There is significant interest in the history of soccer and certainly pre-Pele. There are countless high quality soccer museums, albeit they tend to be club or national specific. However, it is true that most of the icons of the game are from post-World War Two onwards and, other than historians, few could name any pre-World War One Stars with soccer history typically being well documented from the 1920s or so.

Culturally, it is a very different sport to baseball. There is much less interest in game statistics (a good thing IMO, although statistical overload has crept in over the past two decades) and very few traditional soccer fans could ever, nor would want to, understand the US “franchise” model. The migration of the Dodgers and Giants from NYC to the west coast simply could not happen in soccer - if, for example, an owner tried to relocate Manchester United to London or Internazionale from Milan to Rome, there’d be civil unrest to an extent that the league would become unmanageable.

However, from a collecting perspective, I believe the key difference is that cards are much less intrinsic to soccer culture than in baseball. For example, Gallaher was a large tobacco company formed in the north of Ireland (what would later become Northern Ireland).

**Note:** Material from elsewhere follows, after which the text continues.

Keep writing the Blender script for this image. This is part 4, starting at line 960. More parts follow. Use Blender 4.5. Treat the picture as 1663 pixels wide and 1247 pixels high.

Certainly in the 1910s and 1920s, they were prolific issuers of cards of Irish (and English / Scottish) soccer players - they would presumably have been obtained by grandparents and great-grandparents of many soccer fans here in Northern Ireland but, although I know many collectors of soccer memorabilia here, few are interested in cards nor do I know of any who have an emotional attachment to cards based on their prior family generations having built up collections - albeit many were clearly retained as they are easy to purchase today in good condition.